■ **Work to be completed**
Return, exactly as written, every line from the first line of the data below through the line that contains "rad = math.radians".
--- Start ---
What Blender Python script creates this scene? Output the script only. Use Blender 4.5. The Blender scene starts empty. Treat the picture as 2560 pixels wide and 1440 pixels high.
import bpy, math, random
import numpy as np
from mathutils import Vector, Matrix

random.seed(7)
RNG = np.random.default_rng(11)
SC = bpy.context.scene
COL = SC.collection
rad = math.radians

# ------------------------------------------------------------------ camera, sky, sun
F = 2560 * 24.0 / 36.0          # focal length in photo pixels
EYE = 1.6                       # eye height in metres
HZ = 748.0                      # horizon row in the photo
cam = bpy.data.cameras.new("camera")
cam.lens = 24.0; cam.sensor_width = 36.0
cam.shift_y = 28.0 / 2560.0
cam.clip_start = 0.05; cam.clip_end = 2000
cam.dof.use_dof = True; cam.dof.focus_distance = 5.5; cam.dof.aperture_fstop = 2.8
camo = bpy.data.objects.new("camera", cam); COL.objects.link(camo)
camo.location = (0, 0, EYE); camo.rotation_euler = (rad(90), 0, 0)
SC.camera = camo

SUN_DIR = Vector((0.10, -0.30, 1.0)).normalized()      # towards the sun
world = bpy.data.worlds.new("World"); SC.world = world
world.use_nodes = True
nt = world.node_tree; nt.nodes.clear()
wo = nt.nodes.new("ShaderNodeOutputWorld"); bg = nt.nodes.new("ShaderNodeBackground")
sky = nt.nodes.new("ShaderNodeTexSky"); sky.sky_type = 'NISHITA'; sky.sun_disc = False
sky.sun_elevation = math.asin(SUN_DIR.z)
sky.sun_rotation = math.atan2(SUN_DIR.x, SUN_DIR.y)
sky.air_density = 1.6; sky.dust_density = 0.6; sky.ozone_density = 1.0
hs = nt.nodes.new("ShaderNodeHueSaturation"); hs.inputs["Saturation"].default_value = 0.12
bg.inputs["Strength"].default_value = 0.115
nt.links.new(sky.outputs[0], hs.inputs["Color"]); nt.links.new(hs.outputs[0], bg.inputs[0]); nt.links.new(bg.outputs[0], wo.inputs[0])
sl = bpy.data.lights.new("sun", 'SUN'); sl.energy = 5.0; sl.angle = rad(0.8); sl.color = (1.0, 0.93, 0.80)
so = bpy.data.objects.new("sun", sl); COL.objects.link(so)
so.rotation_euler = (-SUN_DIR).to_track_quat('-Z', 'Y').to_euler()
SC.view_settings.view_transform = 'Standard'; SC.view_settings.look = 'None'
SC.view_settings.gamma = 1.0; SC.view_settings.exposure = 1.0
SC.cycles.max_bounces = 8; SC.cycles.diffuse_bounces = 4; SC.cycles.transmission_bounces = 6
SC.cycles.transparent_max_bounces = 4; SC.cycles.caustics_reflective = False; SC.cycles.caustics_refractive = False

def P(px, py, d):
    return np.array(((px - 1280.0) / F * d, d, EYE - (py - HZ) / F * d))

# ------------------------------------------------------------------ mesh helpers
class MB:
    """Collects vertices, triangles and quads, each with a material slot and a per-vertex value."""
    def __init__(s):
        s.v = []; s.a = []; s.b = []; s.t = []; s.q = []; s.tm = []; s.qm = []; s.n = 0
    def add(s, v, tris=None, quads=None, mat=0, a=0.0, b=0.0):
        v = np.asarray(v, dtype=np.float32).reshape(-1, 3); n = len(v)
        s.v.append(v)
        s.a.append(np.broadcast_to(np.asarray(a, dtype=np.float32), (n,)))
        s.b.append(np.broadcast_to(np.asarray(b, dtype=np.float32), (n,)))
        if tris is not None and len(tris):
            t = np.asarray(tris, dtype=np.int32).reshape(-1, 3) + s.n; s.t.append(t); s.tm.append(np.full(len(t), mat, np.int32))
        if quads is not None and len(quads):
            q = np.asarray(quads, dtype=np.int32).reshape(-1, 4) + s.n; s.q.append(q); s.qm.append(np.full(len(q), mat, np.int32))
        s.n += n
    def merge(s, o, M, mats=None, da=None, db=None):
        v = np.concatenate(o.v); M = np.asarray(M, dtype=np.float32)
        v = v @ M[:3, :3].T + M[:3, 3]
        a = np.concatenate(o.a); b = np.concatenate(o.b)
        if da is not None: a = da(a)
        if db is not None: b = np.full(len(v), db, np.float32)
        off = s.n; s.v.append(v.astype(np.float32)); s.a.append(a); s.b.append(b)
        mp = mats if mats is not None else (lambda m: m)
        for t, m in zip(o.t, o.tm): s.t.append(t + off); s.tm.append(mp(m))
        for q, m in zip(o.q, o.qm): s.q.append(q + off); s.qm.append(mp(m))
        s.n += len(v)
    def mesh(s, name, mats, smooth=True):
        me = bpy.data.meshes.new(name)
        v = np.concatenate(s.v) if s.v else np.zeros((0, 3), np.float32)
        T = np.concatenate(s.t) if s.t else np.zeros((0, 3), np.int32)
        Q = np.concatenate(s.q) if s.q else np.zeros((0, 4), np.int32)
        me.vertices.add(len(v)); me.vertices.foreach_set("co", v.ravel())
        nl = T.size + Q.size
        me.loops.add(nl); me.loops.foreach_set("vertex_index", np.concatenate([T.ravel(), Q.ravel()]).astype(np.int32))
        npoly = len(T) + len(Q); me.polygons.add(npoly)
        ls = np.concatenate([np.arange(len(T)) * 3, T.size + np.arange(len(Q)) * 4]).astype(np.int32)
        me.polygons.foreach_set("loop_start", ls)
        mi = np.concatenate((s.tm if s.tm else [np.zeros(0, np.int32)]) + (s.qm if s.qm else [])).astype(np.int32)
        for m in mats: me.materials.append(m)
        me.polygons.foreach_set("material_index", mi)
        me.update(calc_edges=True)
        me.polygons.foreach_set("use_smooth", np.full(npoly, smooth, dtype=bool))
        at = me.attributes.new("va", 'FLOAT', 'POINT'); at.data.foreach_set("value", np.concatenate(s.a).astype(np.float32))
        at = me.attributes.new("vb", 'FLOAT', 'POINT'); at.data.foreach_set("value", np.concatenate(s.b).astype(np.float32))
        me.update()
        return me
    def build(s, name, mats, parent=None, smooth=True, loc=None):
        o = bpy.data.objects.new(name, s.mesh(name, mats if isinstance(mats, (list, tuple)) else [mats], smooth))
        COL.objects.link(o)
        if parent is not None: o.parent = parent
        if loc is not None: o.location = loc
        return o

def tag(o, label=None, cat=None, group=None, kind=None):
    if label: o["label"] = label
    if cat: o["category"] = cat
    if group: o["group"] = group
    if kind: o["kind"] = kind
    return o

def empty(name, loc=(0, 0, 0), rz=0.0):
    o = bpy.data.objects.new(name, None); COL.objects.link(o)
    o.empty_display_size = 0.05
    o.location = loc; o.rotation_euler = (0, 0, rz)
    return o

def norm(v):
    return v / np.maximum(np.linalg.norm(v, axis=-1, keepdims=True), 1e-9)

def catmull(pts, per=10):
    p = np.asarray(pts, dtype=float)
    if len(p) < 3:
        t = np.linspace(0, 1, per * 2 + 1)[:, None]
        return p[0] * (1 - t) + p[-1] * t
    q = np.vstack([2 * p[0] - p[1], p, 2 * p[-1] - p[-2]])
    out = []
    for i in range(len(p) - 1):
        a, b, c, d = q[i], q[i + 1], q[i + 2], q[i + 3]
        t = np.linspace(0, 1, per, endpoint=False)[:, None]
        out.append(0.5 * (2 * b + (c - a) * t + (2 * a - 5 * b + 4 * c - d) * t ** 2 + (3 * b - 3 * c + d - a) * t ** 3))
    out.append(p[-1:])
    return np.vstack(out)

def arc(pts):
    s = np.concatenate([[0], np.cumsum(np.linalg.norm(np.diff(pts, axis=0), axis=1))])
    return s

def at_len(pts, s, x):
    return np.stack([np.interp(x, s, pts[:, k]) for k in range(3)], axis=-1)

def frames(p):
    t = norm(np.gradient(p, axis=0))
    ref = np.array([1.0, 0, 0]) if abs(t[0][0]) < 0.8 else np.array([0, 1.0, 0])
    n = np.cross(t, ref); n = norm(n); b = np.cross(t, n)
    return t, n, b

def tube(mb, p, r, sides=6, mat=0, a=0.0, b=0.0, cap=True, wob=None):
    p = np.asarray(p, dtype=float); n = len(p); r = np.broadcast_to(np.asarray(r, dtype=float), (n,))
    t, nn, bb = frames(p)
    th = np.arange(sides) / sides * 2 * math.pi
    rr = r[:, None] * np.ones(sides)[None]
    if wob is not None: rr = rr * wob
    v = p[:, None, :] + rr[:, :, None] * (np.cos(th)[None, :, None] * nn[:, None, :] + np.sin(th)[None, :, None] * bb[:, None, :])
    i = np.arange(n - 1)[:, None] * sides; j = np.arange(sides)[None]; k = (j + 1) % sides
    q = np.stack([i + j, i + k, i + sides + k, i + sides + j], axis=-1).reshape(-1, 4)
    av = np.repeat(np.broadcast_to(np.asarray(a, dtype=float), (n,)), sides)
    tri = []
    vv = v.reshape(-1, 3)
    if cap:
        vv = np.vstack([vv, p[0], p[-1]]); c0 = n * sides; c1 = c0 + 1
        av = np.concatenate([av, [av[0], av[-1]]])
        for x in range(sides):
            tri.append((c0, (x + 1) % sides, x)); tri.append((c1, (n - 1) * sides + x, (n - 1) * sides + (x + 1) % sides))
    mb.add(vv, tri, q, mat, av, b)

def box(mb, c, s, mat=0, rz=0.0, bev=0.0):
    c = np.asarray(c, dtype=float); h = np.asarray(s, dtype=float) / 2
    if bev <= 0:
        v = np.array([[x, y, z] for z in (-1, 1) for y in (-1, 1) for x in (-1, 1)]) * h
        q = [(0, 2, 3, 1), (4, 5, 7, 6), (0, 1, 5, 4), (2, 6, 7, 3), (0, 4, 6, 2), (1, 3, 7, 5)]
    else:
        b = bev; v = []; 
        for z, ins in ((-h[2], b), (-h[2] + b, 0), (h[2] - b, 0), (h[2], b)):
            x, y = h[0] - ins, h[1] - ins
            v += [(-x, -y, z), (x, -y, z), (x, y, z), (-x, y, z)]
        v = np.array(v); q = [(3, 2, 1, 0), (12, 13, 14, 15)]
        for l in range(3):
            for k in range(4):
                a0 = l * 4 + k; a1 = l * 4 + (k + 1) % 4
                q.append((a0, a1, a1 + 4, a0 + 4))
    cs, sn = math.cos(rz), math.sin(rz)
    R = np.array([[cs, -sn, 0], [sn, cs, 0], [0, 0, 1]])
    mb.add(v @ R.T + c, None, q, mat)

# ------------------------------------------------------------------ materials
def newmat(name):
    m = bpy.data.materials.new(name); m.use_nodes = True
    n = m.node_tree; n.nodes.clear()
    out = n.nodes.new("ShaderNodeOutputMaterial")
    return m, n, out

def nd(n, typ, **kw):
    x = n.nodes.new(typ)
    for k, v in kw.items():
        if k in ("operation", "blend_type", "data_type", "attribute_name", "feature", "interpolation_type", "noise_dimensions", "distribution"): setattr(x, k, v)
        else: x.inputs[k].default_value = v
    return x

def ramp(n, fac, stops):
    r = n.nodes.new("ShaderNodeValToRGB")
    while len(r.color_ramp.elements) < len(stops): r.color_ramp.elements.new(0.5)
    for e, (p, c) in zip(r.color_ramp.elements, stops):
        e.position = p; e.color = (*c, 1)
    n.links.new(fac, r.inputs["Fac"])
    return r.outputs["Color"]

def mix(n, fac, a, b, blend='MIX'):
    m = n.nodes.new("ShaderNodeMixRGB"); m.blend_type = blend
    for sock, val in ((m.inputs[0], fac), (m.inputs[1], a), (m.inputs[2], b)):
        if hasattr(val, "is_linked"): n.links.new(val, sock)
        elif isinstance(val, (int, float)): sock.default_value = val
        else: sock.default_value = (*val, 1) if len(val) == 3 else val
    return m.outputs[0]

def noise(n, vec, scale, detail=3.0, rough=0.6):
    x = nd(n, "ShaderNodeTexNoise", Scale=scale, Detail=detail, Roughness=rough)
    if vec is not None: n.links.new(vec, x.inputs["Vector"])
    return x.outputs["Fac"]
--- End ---
■ **The reply**
What Blender Python script creates this scene? Output the script only. Use Blender 4.5. The Blender scene starts empty. Treat the picture as 2560 pixels wide and 1440 pixels high.
import bpy, math, random
import numpy as np
from mathutils import Vector, Matrix

random.seed(7)
RNG = np.random.default_rng(11)
SC = bpy.context.scene
COL = SC.collection
rad = math.radians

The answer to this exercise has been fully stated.